Los juegos de México estuvieron marcados también por la violencia. Días antes de su inauguración, el Gobierno del presidente Díaz Ordaz ahogó en sangre la revuelta estudiantil de Tlatelolco causando decenas de muertos. La violencia volvió a aparecer en Múnich 72, cuyo lema oficial era “Los juegos alegres” cuando el comando palestino Septiembre Negro irrumpió en la sede de Israel y secuestró a 11 atletas de este país. La operación acabó en una masacre tras orquestar Alemania una emboscada en el aeropuerto en el que terroristas y secuestrados planeaban tomar un avión a El Cairo. Todos los rehenes fueron asesinados y solo se arrestó a tres de los agresores. Años después vendría el boicot occidental a los juegos de Moscú en 1980 por la invasión soviética de Afganistán. El Kremlin pagaría con la misma moneda no asistiendo a Los Ángeles 1984. Pero el mundo empezaba a cambiar. En Barcelona 92 ya no participó la URSS -la mayoría de sus antiguas repúblicas lo hicieron con la bandera de la Comunidad de Estados Independientes (CEI)- y volvió Sudáfica, ya con Mandela. Y comenzó el ascenso de China, no solo en lo deportivo.
Tablero de disidentes
Entre las deserciones políticas más sonadas están las de los jugadores de ajedrez, el llamado deporte ciencia, tantas veces tablero de la Guerra Fría y nunca de forma más contundente que en aquella mítica final del campeonato de Reikiavik en 1972 entre el estadounidense Bobby Fischer y el soviético Boris Spassky. Fisher se quedó con el título tras siete partidas ganadas, tres perdidas y 11 en tablas. La humillación fue tal que Spassky cayó en desgracia en la URSS y terminó nacionalizándose francés en 1984.
El primero en huir fue Alexánder Aliojin que escapó de los bolcheviques en 1921, pero el movimiento más inesperado lo realizó Víktor Korchnoi, que se proclamó campeón de la URSS en 1960. Eso le permitía jugar más torneos internacionales, pero cada vez que volvía de un viaje, en el Comité de Deportes examinaban sus andanzas con lupa: ir al cine o tomar una copa eran actividades sospechosas. “En general, digamos que no era uno de los favoritos de las autoridades”, decía.

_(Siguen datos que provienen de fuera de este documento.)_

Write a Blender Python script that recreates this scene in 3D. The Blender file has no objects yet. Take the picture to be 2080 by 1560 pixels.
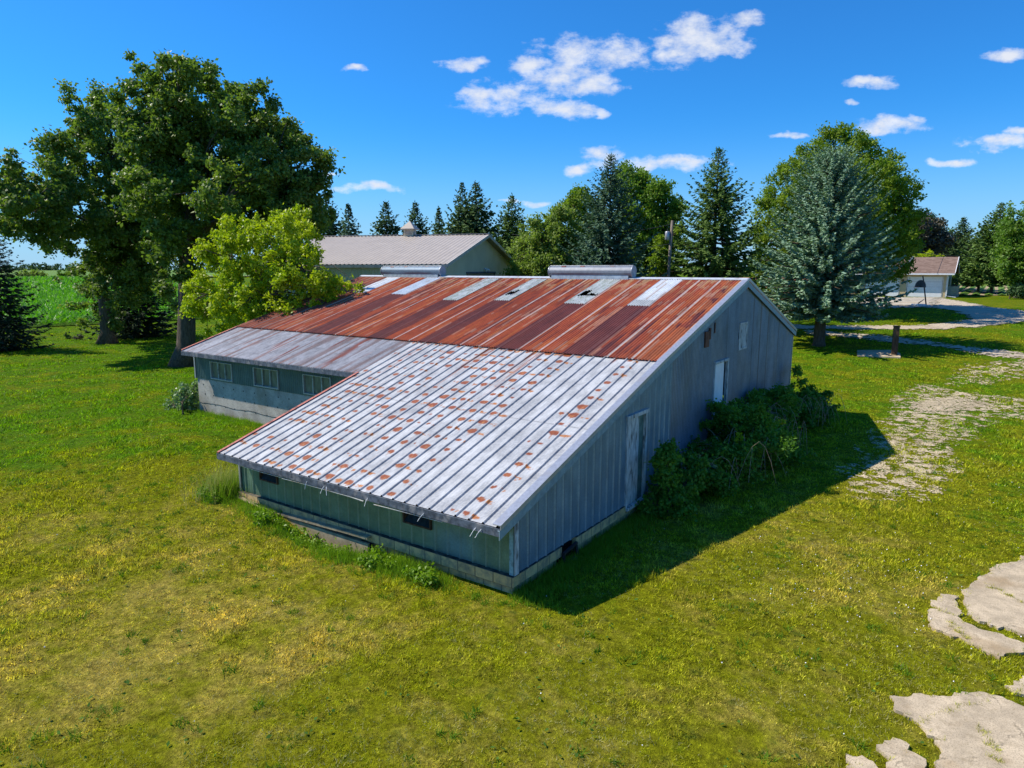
import bpy, math, random
import numpy as np
sc = bpy.context.scene
R = math.radians
# ------------------------------------------------------------------ camera, sun, sky, exposure
CAM = np.array([6.4812, -8.7554, 5.3340]); YAW = -0.6147; PITCH = 0.1677; FPX = 1383.0
cd = bpy.data.cameras.new("camera"); cam = bpy.data.objects.new("camera", cd); sc.collection.objects.link(cam)
cd.sensor_width = 36.0; cd.lens = FPX/2080*36; cd.clip_start = 0.1; cd.clip_end = 8000
cam.location = CAM; cam.rotation_euler = (math.pi/2-PITCH, 0, -YAW)
sc.camera = cam
SUN = np.array([-0.80, -0.33, 1.0]); SUN /= np.linalg.norm(SUN)
sl = bpy.data.lights.new("sun", 'SUN'); sl.energy = 5.0; sl.angle = R(0.5); sl.color = (1.0, 0.93, 0.80)
so = bpy.data.objects.new("sun", sl); sc.collection.objects.link(so)
from mathutils import Vector
so.rotation_euler = Vector(SUN).to_track_quat('Z', 'Y').to_euler()
sc.view_settings.view_transform = 'Standard'; sc.view_settings.look = 'None'
sc.view_settings.gamma = 1.0; sc.view_settings.exposure = 0.36
try: sc.view_settings.use_curve_mapping = False
except Exception: pass

class NT:
    """small helper round a node tree"""
    def __init__(s, tree): s.t = tree; s.n = tree.nodes; s.l = tree.links; s.n.clear()
    def add(s, typ, props=None, **ins):
        nd = s.n.new(typ)
        for k, v in (props or {}).items(): setattr(nd, k, v)
        for k, v in ins.items(): s.put(nd, k, v)
        return nd
    def put(s, nd, k, v):
        sock = nd.inputs[int(k[1:])] if (k[0] == 'i' and k[1:].isdigit()) else nd.inputs[k.replace('_', ' ')]
        if isinstance(v, bpy.types.NodeSocket): s.l.new(v, sock)
        else:
            if hasattr(sock, 'default_value') and sock.type == 'RGBA' and len(v) == 3: v = (*v, 1)
            sock.default_value = v
    def math(s, op, a, b=0.0, c=None, clamp=False):
        nd = s.n.new('ShaderNodeMath'); nd.operation = op; nd.use_clamp = clamp
        s.put(nd, 'i0', a); s.put(nd, 'i1', b)
        if c is not None: s.put(nd, 'i2', c)
        return nd.outputs[0]
    def vmath(s, op, a, b=(0, 0, 0)):
        nd = s.n.new('ShaderNodeVectorMath'); nd.operation = op
        s.put(nd, 'i0', a); s.put(nd, 'i1', b)
        return nd.outputs['Value'] if op == 'DOT_PRODUCT' else nd.outputs[0]
    def mix(s, f, a, b, mode='MIX'):
        nd = s.n.new('ShaderNodeMix'); nd.data_type = 'RGBA'; nd.blend_type = mode
        s.put(nd, 'i0', f); s.put(nd, 'i6', a); s.put(nd, 'i7', b)
        return nd.outputs[2]
    def ramp(s, f, lo, hi, a=0.0, b=1.0, smooth=True):
        nd = s.n.new('ShaderNodeMapRange'); nd.interpolation_type = 'SMOOTHSTEP' if smooth else 'LINEAR'
        s.put(nd, 'i0', f); s.put(nd, 'i1', lo); s.put(nd, 'i2', hi); s.put(nd, 'i3', a); s.put(nd, 'i4', b)
        return nd.outputs[0]
    def noise(s, vec, scale, detail=3.0, rough=0.55):
        nd = s.n.new('ShaderNodeTexNoise')
        s.put(nd, 'Vector', vec); s.put(nd, 'Scale', scale); s.put(nd, 'Detail', detail); s.put(nd, 'Roughness', rough)
        return nd.outputs['Fac']
    def pos(s): return s.n.new('ShaderNodeNewGeometry').outputs['Position']

def ray(x, y):
    """direction through a photo pixel (2080x1560)"""
    fw = np.array([math.sin(YAW)*math.cos(PITCH), math.cos(YAW)*math.cos(PITCH), -math.sin(PITCH)])
    r = np.array([math.cos(YAW), -math.sin(YAW), 0.]); u = np.cross(r, fw)
    return fw*FPX + r*(x-1040) + u*(780-y)
H_F = np.array([math.sin(YAW), math.cos(YAW), 0.]); H_R = np.array([math.cos(YAW), -math.sin(YAW), 0.])

# sky: Nishita plus small fair-weather clouds far away, laid out by compass direction
w = bpy.data.worlds.new("World"); sc.world = w; w.use_nodes = True
W = NT(w.node_tree)
sky = W.add('ShaderNodeTexSky', {'sky_type': 'NISHITA', 'sun_disc': False, 'sun_elevation': math.asin(SUN[2]),
      'sun_rotation': math.atan2(SUN[0], SUN[1]), 'altitude': 200.0, 'air_density': 1.0, 'dust_density': 0.2, 'ozone_density': 2.0})
dirn = W.add('ShaderNodeTexCoord').outputs['Generated']
df = W.vmath('DOT_PRODUCT', dirn, tuple(H_F)); dr = W.vmath('DOT_PRODUCT', dirn, tuple(H_R)); dz = W.vmath('DOT_PRODUCT', dirn, (0, 0, 1))
tinted = W.mix(1.0, sky.outputs[0], (0.20, 0.86, 1.55), 'MULTIPLY')
hzf = W.ramp(dz, -0.02, 0.25, 1.0, 0.0)
skyc = W.mix(W.math('MULTIPLY', W.math('MULTIPLY', hzf, hzf), 0.92), tinted, (3.7, 5.8, 7.9))
dfm = W.math('MAXIMUM', df, 0.05)
cu = W.math('DIVIDE', dr, dfm); cv = W.math('DIVIDE', dz, dfm)
cvec = W.add('ShaderNodeCombineXYZ', X=cu, Y=cv, Z=0.0).outputs[0]
stretch = W.vmath('MULTIPLY', cvec, (1.0, 1.7, 1.0))
warp = W.add('ShaderNodeTexNoise', Vector=stretch, Scale=16.0, Detail=4.0)
wv = W.vmath('MULTIPLY', W.vmath('SUBTRACT', warp.outputs['Color'], (0.5, 0.5, 0.5)), (0.05, 0.03, 0.0))
cw = W.vmath('ADD', cvec, wv)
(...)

Aún así, se afilió al Partido Comunista, pero eso no mejoró su posición, por lo que durante un torneo en Ámsterdam en 1947 aprovechó para visitar al disidente Andrei Amalrik, autor del libro ¿Sobrevivirá la Unión Soviética hasta 1984?, con quien trabó una fuerte amistad. Tras ganar el torneo, en lugar de presentarse en la Embajada soviética como estaba previsto, pidió asilo en Países Bajos, aunque acabó nacionalizado suizo. Holanda le permitió quedarse en el país, pero no le concedió el estatuto de refugiado.